Rodzina właściciela mieszkania nie korzysta z takiej ochrony przed bezdomnością, jaka przysługuje lokatorom w szczególnie trudnej sytuacji życiowej.  Rzecznik od lat zwraca uwagę na ten problem od lat. W tej chwili rząd gotów jest już się nim zająć, ale ponieważ sprawa trafiła z resortu sprawiedliwości do infrastruktury, RPO przekazuje całą dokumentację problemu do tego ministerstwa, z nadzieją na jego rozwiązanie.

Kiedy sąd wydaje wyrok eksmisyjny, określa w nim, czy eksmitowanemu lokatorowi przysługuje prawo do lokalu socjalnego. Jeśli tak, to gmina ma zapewnić taki lokal, a sąd wstrzymuje eksmisję do czasu, aż nowe mieszkanie się znajdzie. Uprawnienia do lokalu socjalnego mają bezwzględnie: kobiety w ciąży, dzieci, osoby z niepełnosprawnością oraz mieszkający z nimi ich opiekunowie, obłożnie chorzy, emeryci i renciści spełniających kryteria do otrzymania świadczenia z pomocy społecznej, bezrobotni.

Żeby jednak korzystać z takiej ochrony, trzeba być lokatorem – czyli wynajmować mieszkanie. Jeśli ktoś był właścicielem i stracił prawo własności (np. w wyniku niespłaconego kredytu), to przepisy z ustawy o ochronie lokatorów go nie obejmują. W tym przypadku eksmisja przebiega na podstawie Kodeksu postępowania cywilnego.
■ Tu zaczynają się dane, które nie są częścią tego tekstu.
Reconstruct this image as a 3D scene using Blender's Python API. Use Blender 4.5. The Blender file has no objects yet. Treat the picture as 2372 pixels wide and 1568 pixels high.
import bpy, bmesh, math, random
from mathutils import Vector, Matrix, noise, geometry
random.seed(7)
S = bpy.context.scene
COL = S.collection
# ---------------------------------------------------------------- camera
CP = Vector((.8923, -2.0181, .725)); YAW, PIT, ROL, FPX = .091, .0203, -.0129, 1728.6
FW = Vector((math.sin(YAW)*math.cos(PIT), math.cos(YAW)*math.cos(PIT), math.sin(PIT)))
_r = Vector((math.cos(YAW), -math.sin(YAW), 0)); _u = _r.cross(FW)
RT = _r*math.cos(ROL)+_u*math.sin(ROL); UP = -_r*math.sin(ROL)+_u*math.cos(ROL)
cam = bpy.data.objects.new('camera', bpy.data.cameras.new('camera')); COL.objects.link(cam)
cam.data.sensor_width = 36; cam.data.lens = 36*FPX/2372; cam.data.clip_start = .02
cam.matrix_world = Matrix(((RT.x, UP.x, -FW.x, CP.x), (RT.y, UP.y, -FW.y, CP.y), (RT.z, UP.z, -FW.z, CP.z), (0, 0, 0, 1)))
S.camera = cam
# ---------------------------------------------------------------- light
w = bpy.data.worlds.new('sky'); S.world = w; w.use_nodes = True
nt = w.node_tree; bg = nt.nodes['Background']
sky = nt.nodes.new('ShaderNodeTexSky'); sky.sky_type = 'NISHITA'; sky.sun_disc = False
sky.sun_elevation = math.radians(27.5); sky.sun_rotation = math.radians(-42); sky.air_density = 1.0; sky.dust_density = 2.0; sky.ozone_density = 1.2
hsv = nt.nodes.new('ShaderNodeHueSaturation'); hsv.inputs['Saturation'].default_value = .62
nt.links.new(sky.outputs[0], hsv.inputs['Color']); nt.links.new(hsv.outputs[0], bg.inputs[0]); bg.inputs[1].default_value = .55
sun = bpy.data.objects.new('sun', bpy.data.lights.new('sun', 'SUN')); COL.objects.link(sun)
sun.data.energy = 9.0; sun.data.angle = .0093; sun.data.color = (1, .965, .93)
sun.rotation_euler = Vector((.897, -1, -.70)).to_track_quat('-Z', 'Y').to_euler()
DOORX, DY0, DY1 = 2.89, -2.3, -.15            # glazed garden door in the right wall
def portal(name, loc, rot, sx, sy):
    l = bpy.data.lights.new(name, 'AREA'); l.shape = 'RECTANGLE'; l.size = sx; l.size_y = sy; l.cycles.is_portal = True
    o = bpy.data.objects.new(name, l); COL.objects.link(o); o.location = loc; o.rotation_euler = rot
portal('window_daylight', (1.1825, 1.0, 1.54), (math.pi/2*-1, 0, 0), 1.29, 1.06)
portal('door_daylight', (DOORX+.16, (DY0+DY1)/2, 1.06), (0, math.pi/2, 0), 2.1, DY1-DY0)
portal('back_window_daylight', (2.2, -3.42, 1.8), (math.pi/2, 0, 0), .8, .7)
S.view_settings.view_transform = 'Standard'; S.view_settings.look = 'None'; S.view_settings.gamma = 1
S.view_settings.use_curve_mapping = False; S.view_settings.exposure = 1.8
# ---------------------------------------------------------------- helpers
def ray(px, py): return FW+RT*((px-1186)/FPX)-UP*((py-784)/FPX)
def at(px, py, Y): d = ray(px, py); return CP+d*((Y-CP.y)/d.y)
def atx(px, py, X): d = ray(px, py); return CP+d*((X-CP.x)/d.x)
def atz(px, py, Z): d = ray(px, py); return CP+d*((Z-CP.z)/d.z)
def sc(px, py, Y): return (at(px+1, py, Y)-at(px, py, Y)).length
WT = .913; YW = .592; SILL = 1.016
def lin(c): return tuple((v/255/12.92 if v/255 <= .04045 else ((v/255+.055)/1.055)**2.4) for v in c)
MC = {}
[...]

Nie ma w tej procedurze miejsca dla sądu, który oceniłby, czy lokatorom (osobom mieszkającym z dłużnikiem) przysługuje prawo do lokalu socjalnego – nawet jeśli są to dzieci, osoby obłożnie chore czy z niepełnosprawnościami.

Dzieje się tak, mimo że zgodnie z orzecznictwem Sądu Najwyższego osoby, które mieszkają z dłużnikiem, można uznać za lokatorów – ich prawo do mieszkania nie wynika z prawa własności, ale z relacji z byłym właścicielem.

W 2018 r. Minister Sprawiedliwości przyznał, że trzeba poprawić przepisy. Zdaniem resortu zmiana musi być kompleksowa i znaleźć się ustawie o ochronie lokatorów. To jednak nie jest w gestii resortu sprawiedliwości, tylko infrastruktury i budownictwa. Z pisma z resortu sprawiedliwości wynikało, że Minister Infrastruktury i Budownictwa (obecnie Minister Inwestycji i Rozwoju) co do zasady zaakceptował propozycje i zapowiedział analizy. Po upływie pół roku Rzecznik Praw Obywatelskich uznał za konieczne przedstawienie mu problemu.